During the propaganda campaign over the Mannar mass graves, the Foreign Ministry and Army Headquarters did absolutely nothing because the then government cooperated fully with the Geneva project. The Yahapalana government response to Mannar was in line with its handling of Lord Naseby’s revelations in October 2017. Even to date, Sri Lanka never made a genuine attempt to use the House of Lords member’s disclosure to our advantage.

On the basis of Foreign and Commonwealth Office (FCO) records obtained with the intervention of the Information Commissioner’s Office, Lord Naseby challenged the very basis of the October 2015 Resolution. Sri Lanka refused to take advantage of the revelation that countered two major allegations (1) killing of 40,000 civilians on the Vanni east front and (2) Sri Lanka political and military leaderships deliberately targeted the civilian community.

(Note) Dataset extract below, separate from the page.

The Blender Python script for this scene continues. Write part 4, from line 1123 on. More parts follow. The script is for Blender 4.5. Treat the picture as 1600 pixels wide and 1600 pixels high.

The British disclosure coupled with wartime US Defence Advisor Lt. Colonel Lawrence Smith’s declaration in support of Sri Lanka, in June 2011, two years after the conclusion of the war, would help Sri Lanka to build a strong case.

The latest UN warning again highlights Sri Lanka’s pathetic failure to set the record straight. Sri Lanka should place all available information before the international community even if they won’t accept our version.

How govt. ignored JD’s assertion

One of Sri Lanka’s celebrated career diplomats, the late Jayantha Dhanapala, discussed the issue of accountability when he addressed the Lessons Learnt and Reconciliation Commission (LLRC), headed by one-time Attorney General, the late C. R. de Silva, on 25 August, 2010.

Dhanapala, in his submissions, said: “Now I think it is important for us to expand that concept to bring in the culpability of those members of the international community who have subscribed to the situation that has caused injury to the civilians of a nation. I talk about the way in which terrorist groups are given sanctuary; harboured; and supplied with arms and training by some countries with regard to their neighbours or with regard to other countries. We know that in our case this has happened, and I don’t want to name countries, but even countries which have allowed their financial procedures and systems to be abused in such a way that money can flow from their countries in order to buy arms and ammunition that cause deaths, maiming and destruction of property in Sri Lanka are to blame and there is therefore a responsibility to protect our civilians and the civilians of other nations from that kind of behaviour on the part of members of the international community. And I think this is something that will echo within many countries in the Non-Aligned Movement, where Sri Lanka has a much respected position and where I hope we will be able to raise this issue.”

Dhanapala also stressed on the accountability on the part of Western governments, which conveniently turned a blind eye to massive fundraising operations in their countries, in support of the LTTE operations. It is no secret that the LTTE would never have been able to emerge as a conventional fighting force without having the wherewithal abroad, mainly in the Western countries, to procure arms, ammunition and equipment. But, the government never acted on Dhanapala’s advice.

Instead the Mahinda Rajapaksa government squandered over USD 6 mn on a foolish US project in 2014 that didn’t help Sri Lanka at all. That project was meant to thwart the 2015 US resolution in Geneva. The rest is history.